I watched a preview of this a while ago during my busy period hence my inability to post about it. However it’s suddenly everywhere in the UK so I wanted to pipe up and have my say.

Pixar has not done it again. This is a Disney only production (50th animated feature in fact) and they have done it well. It’s got all the ingredients of a traditional Disney animated movie of the 90s era – but this time they’ve embraced the computer animated medium fully, and it really works.


Tangled is a re-telling of the German fairytale Rapunzel by the Brothers Grimm complete with singing (acted and sung by Mandy Moore) villains, sidekicks and Love of course.

The story:

An elderly witch named Gothel uses a single magical flower with miraculous healing powers to keep herself young as she sings to it. When the flower is uprooted and used to cure the queen of a nearby kingdom, who is also expecting a child, Gothel later learns that the healing powers are now retained within the  golden-haired newborn princess, Rapunzel. With the knowledge that the uncut hair of the child could forever keep her youthful, Gothel kidnaps Rapunzel and locks her in a tower in the deep dark wood, raising the child as her own.

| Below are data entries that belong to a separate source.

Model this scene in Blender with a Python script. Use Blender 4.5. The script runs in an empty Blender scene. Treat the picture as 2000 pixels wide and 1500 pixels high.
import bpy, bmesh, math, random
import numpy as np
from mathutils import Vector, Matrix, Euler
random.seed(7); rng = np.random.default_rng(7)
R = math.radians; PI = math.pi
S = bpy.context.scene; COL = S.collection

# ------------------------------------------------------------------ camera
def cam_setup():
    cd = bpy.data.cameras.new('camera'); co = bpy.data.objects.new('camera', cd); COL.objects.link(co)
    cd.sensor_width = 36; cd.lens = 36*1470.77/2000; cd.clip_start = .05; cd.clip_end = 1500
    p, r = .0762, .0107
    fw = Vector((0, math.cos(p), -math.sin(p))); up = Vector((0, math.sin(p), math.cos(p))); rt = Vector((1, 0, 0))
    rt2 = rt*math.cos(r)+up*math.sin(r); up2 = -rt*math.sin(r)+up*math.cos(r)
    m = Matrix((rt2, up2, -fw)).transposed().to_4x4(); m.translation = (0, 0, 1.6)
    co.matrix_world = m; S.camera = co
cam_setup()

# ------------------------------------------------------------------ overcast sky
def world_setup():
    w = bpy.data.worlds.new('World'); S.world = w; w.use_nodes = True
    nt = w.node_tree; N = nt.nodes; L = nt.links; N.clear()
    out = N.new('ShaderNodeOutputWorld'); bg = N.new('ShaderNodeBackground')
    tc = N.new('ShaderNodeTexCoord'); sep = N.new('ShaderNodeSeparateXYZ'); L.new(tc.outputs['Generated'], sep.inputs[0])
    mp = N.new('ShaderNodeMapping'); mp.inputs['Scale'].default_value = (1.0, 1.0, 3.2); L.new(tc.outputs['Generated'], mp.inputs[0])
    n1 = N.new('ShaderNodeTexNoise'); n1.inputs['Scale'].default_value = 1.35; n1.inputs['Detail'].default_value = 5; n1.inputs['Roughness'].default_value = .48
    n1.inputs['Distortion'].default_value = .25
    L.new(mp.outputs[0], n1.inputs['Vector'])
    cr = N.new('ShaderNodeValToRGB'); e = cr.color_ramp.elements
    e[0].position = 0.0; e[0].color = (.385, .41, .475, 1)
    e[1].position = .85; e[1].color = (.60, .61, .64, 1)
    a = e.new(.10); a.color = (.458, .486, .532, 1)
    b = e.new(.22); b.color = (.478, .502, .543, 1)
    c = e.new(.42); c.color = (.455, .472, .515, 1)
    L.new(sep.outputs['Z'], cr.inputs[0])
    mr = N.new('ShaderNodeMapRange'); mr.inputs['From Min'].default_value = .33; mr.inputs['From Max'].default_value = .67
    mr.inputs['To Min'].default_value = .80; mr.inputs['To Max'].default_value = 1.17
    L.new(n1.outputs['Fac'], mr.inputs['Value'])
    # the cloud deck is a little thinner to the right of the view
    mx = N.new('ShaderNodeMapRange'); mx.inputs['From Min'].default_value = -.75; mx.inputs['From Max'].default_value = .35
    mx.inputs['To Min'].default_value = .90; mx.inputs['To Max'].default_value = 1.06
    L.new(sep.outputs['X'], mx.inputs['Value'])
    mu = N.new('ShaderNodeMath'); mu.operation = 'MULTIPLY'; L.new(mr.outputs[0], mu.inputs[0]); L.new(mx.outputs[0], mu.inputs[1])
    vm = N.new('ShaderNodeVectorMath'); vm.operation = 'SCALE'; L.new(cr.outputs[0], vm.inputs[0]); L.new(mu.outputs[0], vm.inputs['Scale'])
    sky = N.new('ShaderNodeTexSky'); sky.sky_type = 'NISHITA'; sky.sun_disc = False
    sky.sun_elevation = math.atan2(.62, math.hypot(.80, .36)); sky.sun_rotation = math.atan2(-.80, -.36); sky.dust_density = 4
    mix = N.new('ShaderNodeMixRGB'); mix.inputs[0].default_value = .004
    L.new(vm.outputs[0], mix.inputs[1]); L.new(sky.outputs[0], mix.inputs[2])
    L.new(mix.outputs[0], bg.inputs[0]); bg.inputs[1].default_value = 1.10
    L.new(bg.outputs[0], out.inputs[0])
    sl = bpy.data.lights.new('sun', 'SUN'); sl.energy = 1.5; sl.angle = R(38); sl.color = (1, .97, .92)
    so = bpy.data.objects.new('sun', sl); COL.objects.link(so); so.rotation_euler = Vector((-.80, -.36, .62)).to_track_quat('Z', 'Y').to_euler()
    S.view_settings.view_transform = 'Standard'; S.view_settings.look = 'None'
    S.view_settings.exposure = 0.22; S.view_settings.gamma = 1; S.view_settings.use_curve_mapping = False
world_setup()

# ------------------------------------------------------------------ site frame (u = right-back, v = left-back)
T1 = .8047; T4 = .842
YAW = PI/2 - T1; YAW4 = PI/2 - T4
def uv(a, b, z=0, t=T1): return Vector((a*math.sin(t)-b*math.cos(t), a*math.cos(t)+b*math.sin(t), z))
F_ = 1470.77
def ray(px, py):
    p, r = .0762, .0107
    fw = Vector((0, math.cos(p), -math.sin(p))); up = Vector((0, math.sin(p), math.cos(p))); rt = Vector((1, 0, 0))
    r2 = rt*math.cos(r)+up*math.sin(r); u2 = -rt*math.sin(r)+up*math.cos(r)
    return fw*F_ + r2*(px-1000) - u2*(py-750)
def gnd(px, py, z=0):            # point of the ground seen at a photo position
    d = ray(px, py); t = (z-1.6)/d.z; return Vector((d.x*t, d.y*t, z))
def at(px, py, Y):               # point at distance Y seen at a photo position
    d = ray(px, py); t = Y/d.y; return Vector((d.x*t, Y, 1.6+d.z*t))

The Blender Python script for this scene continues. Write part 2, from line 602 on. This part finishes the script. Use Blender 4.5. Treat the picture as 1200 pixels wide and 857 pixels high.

Fast forward eighteen years and Rapunzel joined by a pet Chameleon named Pascal is yearning to be ‘part of that world’ so to speak – so, kickstart a course for adventure, romance, tears and a subsequent happy ending and Tangled is perhaps everything 2009’s The Princess and the Frog movie was frustratingly not. It’s  funny, endearing , beautifully constructed and not bogged down with the politically correct subtext that plagued the Frog Princess before it was even finished.


Almost all the characters have wonderfully expressive disproportionate eyes than is usually normal for a Disney animation and aside from the fact that Mandy Moore is becoming a serious contender as a young comedic actress – seriously check out her credits and actually watch her recent films and you’ll be surprised – Tangled does not have a pool of famous actors lending their voices, as is the norm for almost every computer animated film released over the past decade. Instead the focus is on its high quality production and entertaining content to carry it through.

Its definitely not the most ground-breaking delivery from Disney, that crown still sits firmly on the Beauty and the Beast as far as I’m concerned, but it’s a worthy addition to the animation pioneers portfolio and perhaps as special for the new generation as the Little Mermaid was for me  as a 3-year-old in 89.